Para aquela zona do país, o Governo lançou, em junho, o Plano Regional de Eficiência Hídrica do Alentejo que inclui 70 medidas e €1000 milhões para combater os efeitos das alterações climáticas e as situações de seca.

“De uma maneira geral, vão-se fazendo coisas a nível municipal e regional [para combater as alterações climáticas]. O que é difícil é ter a perceção do impacto que isso está a ter para a adaptação do país às alterações climáticas. Relativamente à mitigação, é mais simples e estão a fazer-se grandes esforços nesse sentido, de uma maneira geral”, afirma o investigador Luís Dias

Luís Dias, engenheiro do ambiente e investigador da Faculdade de Ciências da Universidade de Lisboa, resume a três os principais desafios que as alterações climáticas representam para os territórios do interior: incêndios florestais, água e ondas de calor. A questão dos fogos, diz, “está muito relacionada com o despovoamento do interior e com o facto de a floresta não ser economicamente viável”. De acordo com o Instituto da Conservação da Natureza e das Florestas (ICNF), 2022 foi o quinto ano com mais área ardida desde 2012. Ainda assim, os dados apontam que o investimento em prevenção e combate aos incêndios mais do que triplicou entre 2017 e 2022, quando atingiu €529 milhões.

Em cenários futuros de maior escassez de água, como os previstos pelos cientistas, este tipo de acontecimentos poderá tornar-se ainda mais frequente. Aliás, os estudos dizem mesmo que o atual risco de incêndio pode multiplicar-se por quatro.

As ondas de calor são outra preocupação. “No interior, há uma população muito mais envelhecida do que no litoral e essas serão as pessoas mais afetadas no que diz respeito a extremos de calor”, avisa Luís Dias.

PARA ONDE CAMINHAMOS

“Precisamos de fazer mais [na mitigação das alterações climáticas”, considera Joaquim Poças Martins. O especialista em questões da água e professor na Faculdade de Engenharia da Universidade do Porto sugere que se atente à gestão dos recursos hídricos e ao planeamento agrícola, nomeadamente selecionando culturas que melhor se adaptem às condições locais e que dispensem uma utilização intensiva de água, como os abacates.

Mas há mais na lista de tarefas a cumprir em prol do ambiente. O investigador Luís Dias sublinha a importância de se desenvolverem, e aplicarem, os planos municipais de adaptação às alterações climáticas. Para isso, é preciso resolver a falta de recursos técnicos disponíveis nas autarquias e torná-las mais atrativas ao recrutamento de profissionais especializados que apoiem este esforço. “Acima de tudo, é capacitar o corpo técnico dos municípios para conseguir perceber o que é que ali está e como é que há de fazer”, explica.

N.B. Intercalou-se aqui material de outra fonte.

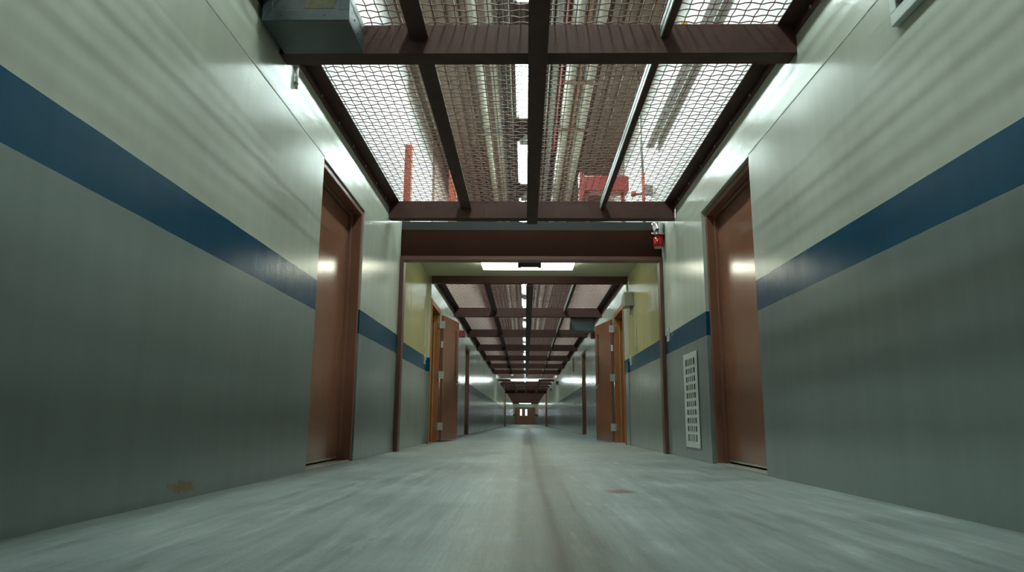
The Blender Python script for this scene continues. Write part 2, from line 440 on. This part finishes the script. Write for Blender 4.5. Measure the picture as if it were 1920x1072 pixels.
# ------------------------------------------------------------------ long bars and wall rails, one per bay between beams
def run_names(i, near): 
    if near: return ['behind the camera', 'over the camera', 'between nearest crossbeam and portal'][i]
    return 'in the %s bay past the passage' % ordn[i]
def section(ya, yb, wl, wr, where, near):
    ln = yb - ya
    for x_, sg, lb in ((wl, 1, 'left'), (wr, -1, 'right')):
        g = empty('wall_rail', (x_, ya, 2.60)); tag(g, 'brown steel rail along the %s wall %s' % (lb, where), 'rail')
        MB().prism([(sg * .001, -.055), (sg * .008, -.055), (sg * .008, .010), (sg * .105, .010), (sg * .105, .017), (sg * .001, .017)], .001, ln - .001).build('angle', M['steel'], g)
        n = int(ln / .42)
        for k in range(n if near else 0):
            y = (k + .5) * ln / n
            MB().tube([(sg * .008, y, -.025), (sg * .015, y, -.025)], .011, 6).build('bolt', M['hinge'], g)
    # left long bar: an angle
    g = MB().prism([(-.680, 2.530), (-.575, 2.530), (-.575, 2.536), (-.674, 2.536), (-.674, 2.617), (-.680, 2.617)], ya + .001, yb - .001).build('long_bar', M['steel'])
    tag(g, 'brown angle bar left of centre %s' % where, 'bar')
    g = empty('long_bar', (.807, ya, 2.53)); tag(g, 'brown bar right of centre, pale lit side, %s' % where, 'bar')
    MB().box(-.020, .020, .001, ln - .001, 0, .087).build('web', M['steel'], g)
    MB().box(-.026, -.020, .001, ln - .001, .004, .036).box(-.026, -.020, .001, ln - .001, .05, .084).build('lit_side_strip', M['hinge'], g)  # pale metal puts the tube-lit side of the bar into colour
near_secs = [(near_beams[i][1], near_beams[i+1][0]) for i in range(3)]
far_secs = [(far_beams[i][1], far_beams[i+1][0]) for i in range(6)] + [(far_beams[6][1], Y_LAMP + .19)]
end_secs = [(Y_LAMP + .29, farther[0][0])] + [(farther[i][1], farther[i+1][0]) for i in range(14)]
for i, (a, c) in enumerate(near_secs): section(a, c, WL, WR, run_names(i, 1), 1)
for i, (a, c) in enumerate(far_secs): section(a, c, FL, FR, run_names(i, 0), 0)
def centre(ya, yb, beams, lb):
    g = empty('centre_bar', (.066, ya, 2.40)); tag(g, lb, 'bar')
    MB().box(-.056, .056, 0, yb - ya, 0, .034).build('channel', M['steel'], g, bevel=.003)
    ys = [ya] + [q for b_ in beams for q in b_] + [yb]
    for k in range(0, len(ys), 2):
        if ys[k+1] - ys[k] > .2:
            MB().box(-.045, .045, ys[k] - ya + .002, ys[k+1] - ya - .002, .034, .217).build('web', M['steel'], g)
centre(-4.9, 7.204, near_beams, 'wide brown centre bar running along the near wire ceiling')
centre(10.72, Y_LAMP - .02, far_beams[1:], 'brown centre bar running along the far wire ceiling')
for x_, lb in ((-.62, 'left'), (.066, 'middle'), (.78, 'right')):
    g = MB().box(x_ - .04, x_ + .04, Y_LAMP + .3, 50.98, 2.40, 2.468).build('long_bar', M['steel'])
    tag(g, '%s of three brown bars under the dim ceiling beyond the far cross lamp' % lb, 'bar')

# ------------------------------------------------------------------ woven wire panels
def wire_mesh(wd, ln, pitch=0.0625, r=0.0035, amp=0.0050):
    b = MB()
    nx = max(2, round(wd / pitch)); ny = round(ln / pitch)
    px, py = wd / nx, ln / ny
    for j in range(ny):
        y = (j + .5) * py; pts = []
        for k in range(nx * 5 + 1):
            x = k / 5 * px
            ph = math.cos(math.pi * (x / px - .5 + j))
            z = amp * (1.0 - 2.0 * (abs(.5 - .5 * ph) ** 1.8))
            pts.append((x, y, z))
        b.tube(pts, r, 4, False)
    for i in range(nx):
        x = (i + .5) * px; pts = []
        for k in range(ny * 3 + 1):
            y = k / 3 * py
            pts.append((x + .0006 * math.sin(k), y, -amp * .9 * math.cos(math.pi * (y / py - .5 + i))))
        b.tube(pts, r, 4, False)
    return b.mesh('wire_mesh', M['wire'], smooth=True)
bays = [(-1.365, -.64), (-.63, .062), (.070, .812), (.822, 1.475)]
bayn = ['leftmost', 'left of centre', 'right of centre', 'rightmost']
near_meshes = [wire_mesh(c - a, 3.37) for a, c in bays]
far_meshes = [wire_mesh(c - a, 3.44) for a, c in bays]
for ms, secs, near in ((near_meshes, near_secs, 1), (far_meshes, far_secs, 0)):
    for si, (ya, yb) in enumerate(secs):
        for k, (a, c) in enumerate(bays):
            o = bpy.data.objects.new('wire_panel', ms[k]); C.objects.link(o)
            ln = 3.37 if near else 3.44
            o.location = (a, (ya + yb) / 2 - ln / 2, Z_MESH + .010)
            if si == 6 and not near:
                o.scale = (1, (yb - ya) / ln, 1); o.location.y = ya
            tag(o, 'brown wire ceiling panel, %s, %s' % (bayn[k], run_names(si, near)), 'wire mesh panel', 'woven wire panels of the ceiling')

for si, (ya, yb) in enumerate(end_secs):
    for k, (a, c) in enumerate(bays):
        o = bpy.data.objects.new('wire_panel', far_meshes[k]); C.objects.link(o)
        o.scale = (1, .972, 1); o.location = (a, ya - .04, Z_MESH + .010)
        tag(o, 'brown wire ceiling panel beyond the far cross lamp', 'wire mesh panel', 'wire panels beyond the far cross lamp')

# ------------------------------------------------------------------ strip lights above the wire
def make_strip(tm):
    g = empty('strip_light', (0, 0, 0))
    MB().prism([(-.180, .020), (-.172, .018), (-.105, .055), (.105, .055), (.172, .018), (.180, .020), (.110, .066), (.060, .12), (-.060, .12), (-.110, .066)], -.93, .93).build('housing', M['white'], g)
    for x in (-.085, 0, .085):
        MB().tube([(x, -.87, .015), (x, .87, .015)], .019, 10).build('tube', M[tm], g, smooth=True)
    for s in (-1, 1):
        MB().box(-.14, .14, s * .895 - .022, s * .895 + .022, -.012, .05).build('end_cap', M['white'], g)
    for s in (-1, 1):
        MB().tube([(0, s * .6, .12), (0, s * .6, .385)], .005, 6).build('hanger_rod', M['greypipe'], g)
    return g
strip0 = make_strip('tube')
strip1 = make_strip('tubefar')
ys = [8.08 + 2.70 * k for k in range(-3, 30)]
for k, y in enumerate(ys):
    g = strip0 if k == 0 else strip1 if k == 6 else copy_tree(strip1 if k > 6 else strip0)
    g.location = (.045, y, 4.42)
    if y < 4.5: lb = 'twin tube strip light above the wire ceiling over or behind the camera'
    elif y < 7: lb = 'twin tube strip light above the wire, cut by the top edge of the picture'
    elif y < 9: lb = 'twin tube strip light high above the wire just past the nearest crossbeam'
    elif y < 12: lb = 'twin tube strip light high above the wire, farther one before the portal'
    elif y < 34: lb = 'twin tube strip light seen through the far wire ceiling'
    else: lb = 'twin tube strip light above the ceiling beyond the far cross lamp'
    tag(g, lb, 'light', 'strip lights above the wire ceiling')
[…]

Este é o primeiro passo para compreender as informações espelhadas nos diferentes cenários climáticos – o mais positivo está alinhado com o Acordo de Paris, o segundo é intermédio e o terceiro é o mais gravoso – e saber como evitá-los. Em termos práticos, “todos os municípios deviam ter cartografia de risco de inundações, conhecer as projeções climáticas e saber qual é a disponibilidade hídrica que iremos ter ao longo do tempo”.

“As CCDR ou as comunidades intermunicipais já fizeram planos de adaptação, genericamente falando, para todo o país. Isto é num passo à frente [dos municípios]”, remata Luís Dias.